In Reply to: accuracy of ratio posted by steve green on May 05, 2002 at 23:59:12:

Hi Steve,
Just as Dan points out, The index should exactly match the hobber's index formula (usually given as
[Mconst x Hob Starts]/Teeth)
to cut 0 degree lead angle (except for whatever misalignment is between workpiece axis and table travel direction, as Micheal observes). To ideally get 0 degree lead, the workpiece rotation must be exactly synchronized with cutter rotation.
But imagine that the index ratio deviates by a very small amount, as it did in your example. Imagine also that the hob runs for a long time without table feed engaged, and with the cutter running "in mesh" with the workpiece. Eventually all the teeth would progressively be cut away. Why? Because the cutter will be displaced slightly but continously in a direction normal to the teeth of the workpiece for as long as the machine runs. Of course, the cutter isn't actually moving at all, but because the workpiece rotates slightly faster (or slower) than it should to stay meshed with the cutter, the effect is as though the cutter were shifting along its axis. Again, this small displacement between cutter and workpiece is not a machine motion like table feed or hob shift. It is a relative motion between the cutter and the workpiece in a direction perpendicular to the teeth.

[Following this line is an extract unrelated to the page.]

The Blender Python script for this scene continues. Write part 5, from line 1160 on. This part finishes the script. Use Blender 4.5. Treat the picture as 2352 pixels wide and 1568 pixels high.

Now let's suppose that the table feed is engaged and the cutter moves through the workpiece. In cutting the gear, feed motion combines with slight but continuous displacements of the cutter normal to the gear teeth to create a lead angle. This is how a helix angle is cut when using a hobber without a differential. The rate of feed is calculated based on the intentional index ratio "error" and precisely controlled by feed change gears to produce the desired helix angle.
OK, I got off the subject somewhere back there ;^)
I think you were maybe trying to cut a prime gear without using the equivalent prime change gear. The FAQ page describes some ways to do that, but cutting an "almost" spur prime change gear using an approximate ratio is good. It's probably the only way possible on a non-differential hobber.
Cut the gear with as high a table feed rate as practical for the material, etc. You can't eliminate the lead error completely, but the highest table feed will produce the smallest lead error.